***** Information shown *****

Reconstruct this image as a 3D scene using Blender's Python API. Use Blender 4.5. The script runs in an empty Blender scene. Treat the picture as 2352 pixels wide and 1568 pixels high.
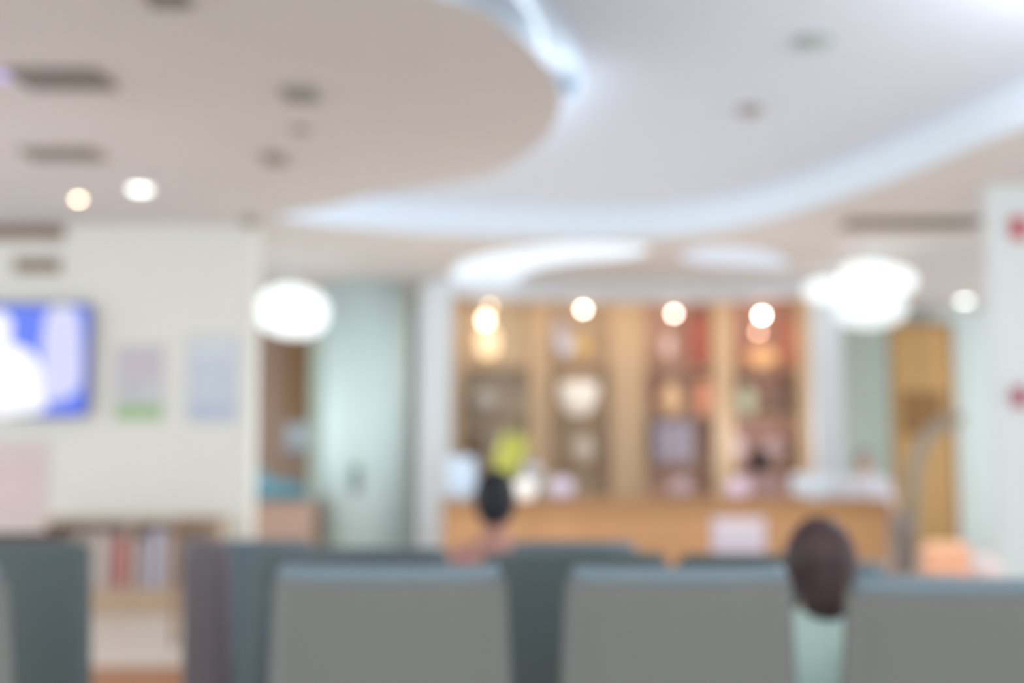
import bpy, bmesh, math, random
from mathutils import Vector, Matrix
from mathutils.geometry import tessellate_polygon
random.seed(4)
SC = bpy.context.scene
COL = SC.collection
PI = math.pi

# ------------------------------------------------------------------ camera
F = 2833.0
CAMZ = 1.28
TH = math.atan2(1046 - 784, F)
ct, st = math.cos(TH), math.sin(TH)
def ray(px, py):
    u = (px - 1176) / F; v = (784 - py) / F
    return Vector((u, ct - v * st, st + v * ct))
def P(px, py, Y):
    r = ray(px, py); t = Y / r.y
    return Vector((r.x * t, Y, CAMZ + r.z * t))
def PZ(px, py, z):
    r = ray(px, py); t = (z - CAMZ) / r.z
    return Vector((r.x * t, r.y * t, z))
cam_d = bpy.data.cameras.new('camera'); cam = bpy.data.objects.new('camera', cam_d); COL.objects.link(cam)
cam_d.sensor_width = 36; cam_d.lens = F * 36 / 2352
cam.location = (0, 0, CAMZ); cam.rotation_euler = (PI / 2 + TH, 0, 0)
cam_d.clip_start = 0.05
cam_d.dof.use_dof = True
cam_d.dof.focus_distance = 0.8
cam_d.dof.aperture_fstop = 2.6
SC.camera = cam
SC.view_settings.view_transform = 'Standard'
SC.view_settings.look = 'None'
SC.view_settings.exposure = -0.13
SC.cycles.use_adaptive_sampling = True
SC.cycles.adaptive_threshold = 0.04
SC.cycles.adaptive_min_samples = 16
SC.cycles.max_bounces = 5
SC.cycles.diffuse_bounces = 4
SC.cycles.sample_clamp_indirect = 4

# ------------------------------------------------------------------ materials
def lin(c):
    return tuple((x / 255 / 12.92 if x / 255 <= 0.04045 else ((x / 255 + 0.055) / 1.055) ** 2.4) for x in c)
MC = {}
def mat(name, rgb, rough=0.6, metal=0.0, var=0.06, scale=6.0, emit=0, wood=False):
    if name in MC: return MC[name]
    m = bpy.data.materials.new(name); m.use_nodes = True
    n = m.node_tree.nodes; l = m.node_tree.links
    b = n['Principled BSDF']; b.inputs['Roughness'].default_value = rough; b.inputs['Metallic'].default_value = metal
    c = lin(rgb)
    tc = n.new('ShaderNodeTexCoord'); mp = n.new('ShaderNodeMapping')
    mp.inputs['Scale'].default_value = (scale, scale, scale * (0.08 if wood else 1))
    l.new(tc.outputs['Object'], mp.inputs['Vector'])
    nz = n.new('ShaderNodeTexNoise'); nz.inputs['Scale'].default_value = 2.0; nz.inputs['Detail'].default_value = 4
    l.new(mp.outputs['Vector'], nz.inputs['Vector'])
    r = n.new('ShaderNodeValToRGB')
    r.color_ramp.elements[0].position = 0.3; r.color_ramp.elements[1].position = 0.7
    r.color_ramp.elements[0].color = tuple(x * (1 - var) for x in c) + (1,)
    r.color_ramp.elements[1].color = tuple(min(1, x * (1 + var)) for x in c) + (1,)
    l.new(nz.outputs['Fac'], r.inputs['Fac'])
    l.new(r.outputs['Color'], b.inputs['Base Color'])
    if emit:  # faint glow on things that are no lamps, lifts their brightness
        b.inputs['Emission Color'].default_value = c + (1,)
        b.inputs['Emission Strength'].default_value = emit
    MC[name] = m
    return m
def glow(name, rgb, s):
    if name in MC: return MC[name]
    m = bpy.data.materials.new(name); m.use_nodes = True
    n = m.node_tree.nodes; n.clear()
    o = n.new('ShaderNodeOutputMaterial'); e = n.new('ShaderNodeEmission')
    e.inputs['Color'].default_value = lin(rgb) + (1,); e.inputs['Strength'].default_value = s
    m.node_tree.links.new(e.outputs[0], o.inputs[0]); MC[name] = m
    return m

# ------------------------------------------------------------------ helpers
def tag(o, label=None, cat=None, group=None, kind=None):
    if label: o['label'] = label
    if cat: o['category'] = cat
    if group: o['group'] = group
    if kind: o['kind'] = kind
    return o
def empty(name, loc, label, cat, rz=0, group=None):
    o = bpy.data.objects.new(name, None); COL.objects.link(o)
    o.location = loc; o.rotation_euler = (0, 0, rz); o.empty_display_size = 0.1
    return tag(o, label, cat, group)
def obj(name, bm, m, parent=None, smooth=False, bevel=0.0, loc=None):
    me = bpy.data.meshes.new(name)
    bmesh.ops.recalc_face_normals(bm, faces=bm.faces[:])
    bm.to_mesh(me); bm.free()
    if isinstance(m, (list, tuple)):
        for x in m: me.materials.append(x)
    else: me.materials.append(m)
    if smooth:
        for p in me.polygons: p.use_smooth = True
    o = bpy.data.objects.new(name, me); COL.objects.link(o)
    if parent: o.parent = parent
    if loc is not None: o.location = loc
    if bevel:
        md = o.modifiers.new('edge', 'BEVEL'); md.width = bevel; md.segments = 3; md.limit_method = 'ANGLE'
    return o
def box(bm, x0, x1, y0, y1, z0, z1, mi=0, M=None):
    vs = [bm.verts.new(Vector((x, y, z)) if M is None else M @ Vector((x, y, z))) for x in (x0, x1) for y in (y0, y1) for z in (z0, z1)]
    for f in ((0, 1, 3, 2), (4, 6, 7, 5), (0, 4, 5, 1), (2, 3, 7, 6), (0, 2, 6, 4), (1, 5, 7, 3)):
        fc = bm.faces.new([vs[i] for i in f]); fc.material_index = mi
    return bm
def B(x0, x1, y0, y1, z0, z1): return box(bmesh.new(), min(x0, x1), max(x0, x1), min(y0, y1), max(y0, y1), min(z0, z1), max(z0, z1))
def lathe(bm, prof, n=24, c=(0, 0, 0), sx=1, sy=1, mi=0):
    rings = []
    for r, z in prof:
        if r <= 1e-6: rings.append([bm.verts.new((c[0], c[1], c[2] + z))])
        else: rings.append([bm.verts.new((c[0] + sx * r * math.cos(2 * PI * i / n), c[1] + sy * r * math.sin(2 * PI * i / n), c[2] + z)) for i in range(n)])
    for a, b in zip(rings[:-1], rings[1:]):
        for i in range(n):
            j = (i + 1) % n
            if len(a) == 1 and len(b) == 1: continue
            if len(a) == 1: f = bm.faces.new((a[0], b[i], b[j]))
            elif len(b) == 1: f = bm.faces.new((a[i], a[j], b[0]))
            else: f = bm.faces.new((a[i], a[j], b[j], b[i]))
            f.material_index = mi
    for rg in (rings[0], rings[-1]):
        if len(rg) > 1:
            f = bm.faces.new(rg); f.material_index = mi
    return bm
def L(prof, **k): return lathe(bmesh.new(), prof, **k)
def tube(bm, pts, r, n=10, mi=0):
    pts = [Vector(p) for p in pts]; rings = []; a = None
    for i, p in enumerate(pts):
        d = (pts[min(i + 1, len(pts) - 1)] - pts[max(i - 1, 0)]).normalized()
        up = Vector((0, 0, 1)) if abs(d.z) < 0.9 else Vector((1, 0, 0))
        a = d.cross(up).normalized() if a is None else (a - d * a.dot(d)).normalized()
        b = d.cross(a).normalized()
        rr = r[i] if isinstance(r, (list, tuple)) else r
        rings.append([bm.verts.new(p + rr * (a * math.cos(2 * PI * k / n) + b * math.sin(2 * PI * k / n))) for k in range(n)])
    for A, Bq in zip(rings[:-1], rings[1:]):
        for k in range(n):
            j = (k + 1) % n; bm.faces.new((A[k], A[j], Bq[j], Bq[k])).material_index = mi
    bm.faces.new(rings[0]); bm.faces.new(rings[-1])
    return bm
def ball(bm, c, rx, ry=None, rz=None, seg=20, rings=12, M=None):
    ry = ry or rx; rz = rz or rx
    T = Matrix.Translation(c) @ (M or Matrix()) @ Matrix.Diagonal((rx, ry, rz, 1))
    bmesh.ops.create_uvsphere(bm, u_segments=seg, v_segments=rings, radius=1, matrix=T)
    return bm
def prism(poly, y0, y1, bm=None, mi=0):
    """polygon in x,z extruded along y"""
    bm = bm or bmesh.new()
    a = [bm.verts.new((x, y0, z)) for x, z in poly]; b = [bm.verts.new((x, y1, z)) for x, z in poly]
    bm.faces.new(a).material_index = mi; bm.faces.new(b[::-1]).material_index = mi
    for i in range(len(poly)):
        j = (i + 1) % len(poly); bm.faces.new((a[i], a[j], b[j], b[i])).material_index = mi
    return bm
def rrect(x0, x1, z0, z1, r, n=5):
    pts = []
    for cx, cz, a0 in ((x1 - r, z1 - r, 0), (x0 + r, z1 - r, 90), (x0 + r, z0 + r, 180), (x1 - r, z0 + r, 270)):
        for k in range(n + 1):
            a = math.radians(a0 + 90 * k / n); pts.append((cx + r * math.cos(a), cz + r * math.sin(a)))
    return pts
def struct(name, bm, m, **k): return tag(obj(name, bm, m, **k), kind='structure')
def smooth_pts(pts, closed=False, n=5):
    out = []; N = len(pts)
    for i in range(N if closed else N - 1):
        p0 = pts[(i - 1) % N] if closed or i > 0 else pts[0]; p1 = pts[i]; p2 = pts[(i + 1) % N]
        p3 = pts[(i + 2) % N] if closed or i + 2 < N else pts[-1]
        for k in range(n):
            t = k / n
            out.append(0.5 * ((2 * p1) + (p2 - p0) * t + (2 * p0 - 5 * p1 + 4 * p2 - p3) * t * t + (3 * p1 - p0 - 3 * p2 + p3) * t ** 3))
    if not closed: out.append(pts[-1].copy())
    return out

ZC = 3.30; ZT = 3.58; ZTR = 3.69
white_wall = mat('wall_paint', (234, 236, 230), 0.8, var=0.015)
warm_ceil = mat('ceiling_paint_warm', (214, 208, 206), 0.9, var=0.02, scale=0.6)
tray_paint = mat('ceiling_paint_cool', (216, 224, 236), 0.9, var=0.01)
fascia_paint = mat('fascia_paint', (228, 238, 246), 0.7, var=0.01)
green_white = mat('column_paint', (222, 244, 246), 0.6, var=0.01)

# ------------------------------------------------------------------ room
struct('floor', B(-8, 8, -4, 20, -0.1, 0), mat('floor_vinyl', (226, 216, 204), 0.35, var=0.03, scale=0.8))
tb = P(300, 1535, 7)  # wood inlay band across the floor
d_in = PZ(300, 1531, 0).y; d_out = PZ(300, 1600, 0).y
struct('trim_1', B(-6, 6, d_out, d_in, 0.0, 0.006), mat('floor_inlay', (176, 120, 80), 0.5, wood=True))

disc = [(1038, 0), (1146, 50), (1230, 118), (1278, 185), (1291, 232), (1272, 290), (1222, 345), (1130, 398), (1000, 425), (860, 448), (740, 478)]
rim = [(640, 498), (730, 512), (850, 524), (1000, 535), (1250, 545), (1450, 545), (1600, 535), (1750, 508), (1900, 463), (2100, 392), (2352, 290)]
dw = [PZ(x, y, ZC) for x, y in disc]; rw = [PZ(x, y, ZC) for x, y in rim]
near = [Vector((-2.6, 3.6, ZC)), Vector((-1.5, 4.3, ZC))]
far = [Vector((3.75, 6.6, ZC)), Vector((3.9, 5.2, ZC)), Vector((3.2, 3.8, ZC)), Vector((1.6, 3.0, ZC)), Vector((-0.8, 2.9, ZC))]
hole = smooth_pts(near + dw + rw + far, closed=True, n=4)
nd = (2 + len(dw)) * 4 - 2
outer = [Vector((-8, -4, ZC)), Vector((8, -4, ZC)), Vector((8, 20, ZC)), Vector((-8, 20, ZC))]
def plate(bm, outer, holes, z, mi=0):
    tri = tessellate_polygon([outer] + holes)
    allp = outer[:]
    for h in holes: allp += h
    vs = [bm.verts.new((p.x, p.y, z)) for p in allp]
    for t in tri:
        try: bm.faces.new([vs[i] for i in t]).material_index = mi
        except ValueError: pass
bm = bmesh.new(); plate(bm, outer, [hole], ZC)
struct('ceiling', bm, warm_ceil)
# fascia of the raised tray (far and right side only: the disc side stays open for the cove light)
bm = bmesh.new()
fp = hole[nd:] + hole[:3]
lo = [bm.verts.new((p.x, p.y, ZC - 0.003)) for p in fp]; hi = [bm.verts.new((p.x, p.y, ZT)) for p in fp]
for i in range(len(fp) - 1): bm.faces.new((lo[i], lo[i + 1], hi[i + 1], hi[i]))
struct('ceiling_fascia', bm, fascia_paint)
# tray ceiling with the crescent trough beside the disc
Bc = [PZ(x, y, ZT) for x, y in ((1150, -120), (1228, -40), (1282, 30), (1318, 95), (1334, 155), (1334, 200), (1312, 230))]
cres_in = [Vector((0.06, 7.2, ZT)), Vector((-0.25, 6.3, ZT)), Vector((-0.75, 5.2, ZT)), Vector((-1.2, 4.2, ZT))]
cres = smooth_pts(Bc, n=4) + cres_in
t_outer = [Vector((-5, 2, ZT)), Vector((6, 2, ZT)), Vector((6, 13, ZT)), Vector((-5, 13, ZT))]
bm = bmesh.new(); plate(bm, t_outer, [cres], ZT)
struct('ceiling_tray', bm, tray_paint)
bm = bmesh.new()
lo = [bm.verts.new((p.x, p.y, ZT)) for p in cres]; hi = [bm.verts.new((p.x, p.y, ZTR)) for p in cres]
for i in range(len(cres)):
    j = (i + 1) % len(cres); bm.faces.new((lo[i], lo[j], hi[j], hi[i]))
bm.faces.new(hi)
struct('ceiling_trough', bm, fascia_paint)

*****
***** Information shown *****

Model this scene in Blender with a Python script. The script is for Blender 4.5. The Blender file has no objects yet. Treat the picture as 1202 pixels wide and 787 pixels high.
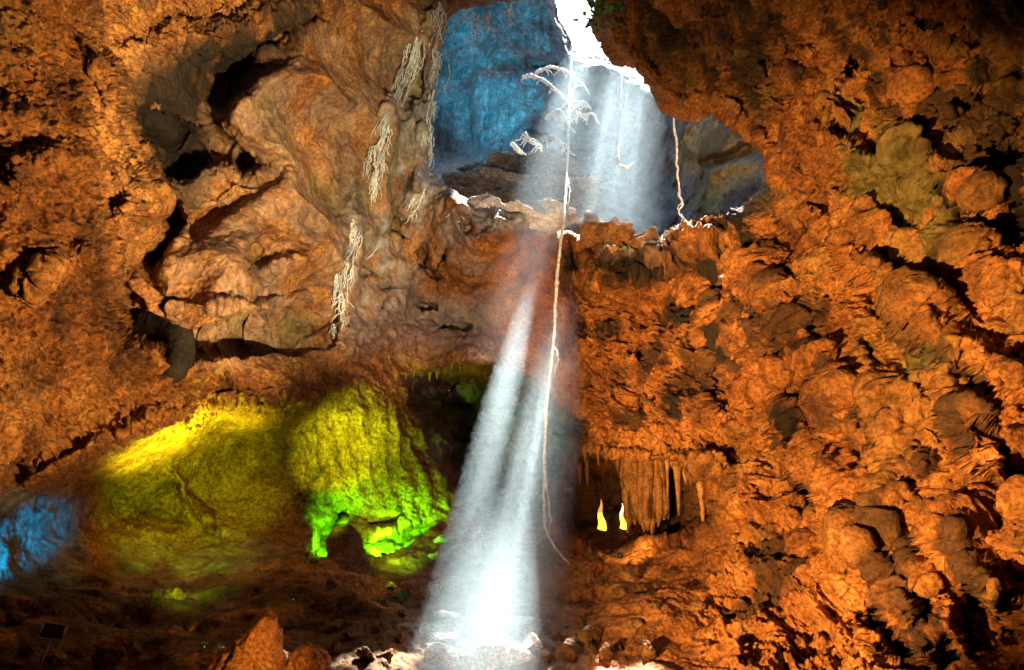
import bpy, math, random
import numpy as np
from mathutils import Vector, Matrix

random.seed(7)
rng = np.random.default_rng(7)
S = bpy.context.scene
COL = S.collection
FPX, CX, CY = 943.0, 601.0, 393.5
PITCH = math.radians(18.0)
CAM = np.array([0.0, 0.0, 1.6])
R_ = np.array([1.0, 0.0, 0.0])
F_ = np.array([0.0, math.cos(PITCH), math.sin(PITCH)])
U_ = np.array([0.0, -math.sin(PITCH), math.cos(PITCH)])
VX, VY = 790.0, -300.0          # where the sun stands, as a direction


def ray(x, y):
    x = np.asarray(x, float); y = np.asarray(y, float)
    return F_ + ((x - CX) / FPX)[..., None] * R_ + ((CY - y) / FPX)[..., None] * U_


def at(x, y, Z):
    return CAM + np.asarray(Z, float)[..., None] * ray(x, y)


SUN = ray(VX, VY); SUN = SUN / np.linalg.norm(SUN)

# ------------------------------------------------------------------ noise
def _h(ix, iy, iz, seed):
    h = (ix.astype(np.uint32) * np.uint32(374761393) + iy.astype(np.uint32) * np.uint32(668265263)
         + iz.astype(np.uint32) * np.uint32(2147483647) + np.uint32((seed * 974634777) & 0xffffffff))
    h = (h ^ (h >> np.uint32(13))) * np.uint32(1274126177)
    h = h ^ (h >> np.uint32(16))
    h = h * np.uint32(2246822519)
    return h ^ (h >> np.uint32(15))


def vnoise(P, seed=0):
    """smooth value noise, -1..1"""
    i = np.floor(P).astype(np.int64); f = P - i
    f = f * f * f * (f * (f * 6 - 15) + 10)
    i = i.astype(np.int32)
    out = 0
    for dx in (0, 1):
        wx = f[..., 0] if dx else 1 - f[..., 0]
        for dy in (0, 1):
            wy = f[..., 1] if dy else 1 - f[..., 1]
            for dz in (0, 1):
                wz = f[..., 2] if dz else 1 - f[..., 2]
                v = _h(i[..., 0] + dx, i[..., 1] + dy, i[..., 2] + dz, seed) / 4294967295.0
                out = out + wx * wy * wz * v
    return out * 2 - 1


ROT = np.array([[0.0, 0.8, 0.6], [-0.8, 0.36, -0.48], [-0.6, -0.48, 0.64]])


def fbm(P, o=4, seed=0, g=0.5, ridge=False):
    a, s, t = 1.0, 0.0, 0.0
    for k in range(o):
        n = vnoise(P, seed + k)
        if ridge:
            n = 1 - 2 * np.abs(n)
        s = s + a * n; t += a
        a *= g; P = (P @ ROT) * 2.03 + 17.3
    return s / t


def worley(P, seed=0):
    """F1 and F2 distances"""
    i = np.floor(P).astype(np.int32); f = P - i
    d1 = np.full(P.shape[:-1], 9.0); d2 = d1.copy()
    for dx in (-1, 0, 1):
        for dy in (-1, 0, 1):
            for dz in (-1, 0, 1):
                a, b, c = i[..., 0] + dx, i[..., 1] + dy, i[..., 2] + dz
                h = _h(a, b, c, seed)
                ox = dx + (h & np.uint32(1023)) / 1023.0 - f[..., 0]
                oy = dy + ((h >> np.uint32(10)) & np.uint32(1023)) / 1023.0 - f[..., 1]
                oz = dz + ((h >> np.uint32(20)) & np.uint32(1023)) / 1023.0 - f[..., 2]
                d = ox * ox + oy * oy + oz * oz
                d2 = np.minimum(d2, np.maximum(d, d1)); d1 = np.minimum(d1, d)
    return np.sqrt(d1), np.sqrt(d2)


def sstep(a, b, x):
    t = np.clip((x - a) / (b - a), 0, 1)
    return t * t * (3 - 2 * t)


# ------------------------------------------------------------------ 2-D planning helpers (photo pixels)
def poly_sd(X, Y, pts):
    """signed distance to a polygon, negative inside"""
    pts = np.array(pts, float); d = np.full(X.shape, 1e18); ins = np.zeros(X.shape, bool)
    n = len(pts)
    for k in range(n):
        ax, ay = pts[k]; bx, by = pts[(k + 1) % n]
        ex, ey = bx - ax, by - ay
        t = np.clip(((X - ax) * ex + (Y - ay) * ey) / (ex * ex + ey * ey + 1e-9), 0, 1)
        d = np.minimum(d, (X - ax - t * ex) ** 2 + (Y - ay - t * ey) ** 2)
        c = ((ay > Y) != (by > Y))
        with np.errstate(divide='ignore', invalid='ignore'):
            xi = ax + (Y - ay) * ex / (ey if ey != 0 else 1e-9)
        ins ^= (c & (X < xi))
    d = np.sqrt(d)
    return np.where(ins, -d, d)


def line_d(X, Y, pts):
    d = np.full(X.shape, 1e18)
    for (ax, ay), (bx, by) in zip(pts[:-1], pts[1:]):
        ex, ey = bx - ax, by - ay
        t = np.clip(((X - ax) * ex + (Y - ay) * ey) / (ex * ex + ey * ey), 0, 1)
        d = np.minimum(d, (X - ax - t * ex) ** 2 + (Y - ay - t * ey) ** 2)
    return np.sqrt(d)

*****

▸ **Given request**: Extract the part of the records that opens with the line containing "Model this scene" and closes with the line containing "return s / t". Take only those lines, exactly, and no pictures.

▸ **The answer**:
Model this scene in Blender with a Python script. The script is for Blender 4.5. The Blender file has no objects yet. Treat the picture as 1202 pixels wide and 787 pixels high.
import bpy, math, random
import numpy as np
from mathutils import Vector, Matrix

random.seed(7)
rng = np.random.default_rng(7)
S = bpy.context.scene
COL = S.collection
FPX, CX, CY = 943.0, 601.0, 393.5
PITCH = math.radians(18.0)
CAM = np.array([0.0, 0.0, 1.6])
R_ = np.array([1.0, 0.0, 0.0])
F_ = np.array([0.0, math.cos(PITCH), math.sin(PITCH)])
U_ = np.array([0.0, -math.sin(PITCH), math.cos(PITCH)])
VX, VY = 790.0, -300.0          # where the sun stands, as a direction


def ray(x, y):
    x = np.asarray(x, float); y = np.asarray(y, float)
    return F_ + ((x - CX) / FPX)[..., None] * R_ + ((CY - y) / FPX)[..., None] * U_


def at(x, y, Z):
    return CAM + np.asarray(Z, float)[..., None] * ray(x, y)


SUN = ray(VX, VY); SUN = SUN / np.linalg.norm(SUN)

# ------------------------------------------------------------------ noise
def _h(ix, iy, iz, seed):
    h = (ix.astype(np.uint32) * np.uint32(374761393) + iy.astype(np.uint32) * np.uint32(668265263)
         + iz.astype(np.uint32) * np.uint32(2147483647) + np.uint32((seed * 974634777) & 0xffffffff))
    h = (h ^ (h >> np.uint32(13))) * np.uint32(1274126177)
    h = h ^ (h >> np.uint32(16))
    h = h * np.uint32(2246822519)
    return h ^ (h >> np.uint32(15))


def vnoise(P, seed=0):
    """smooth value noise, -1..1"""
    i = np.floor(P).astype(np.int64); f = P - i
    f = f * f * f * (f * (f * 6 - 15) + 10)
    i = i.astype(np.int32)
    out = 0
    for dx in (0, 1):
        wx = f[..., 0] if dx else 1 - f[..., 0]
        for dy in (0, 1):
            wy = f[..., 1] if dy else 1 - f[..., 1]
            for dz in (0, 1):
                wz = f[..., 2] if dz else 1 - f[..., 2]
                v = _h(i[..., 0] + dx, i[..., 1] + dy, i[..., 2] + dz, seed) / 4294967295.0
                out = out + wx * wy * wz * v
    return out * 2 - 1


ROT = np.array([[0.0, 0.8, 0.6], [-0.8, 0.36, -0.48], [-0.6, -0.48, 0.64]])


def fbm(P, o=4, seed=0, g=0.5, ridge=False):
    a, s, t = 1.0, 0.0, 0.0
    for k in range(o):
        n = vnoise(P, seed + k)
        if ridge:
            n = 1 - 2 * np.abs(n)
        s = s + a * n; t += a
        a *= g; P = (P @ ROT) * 2.03 + 17.3
    return s / t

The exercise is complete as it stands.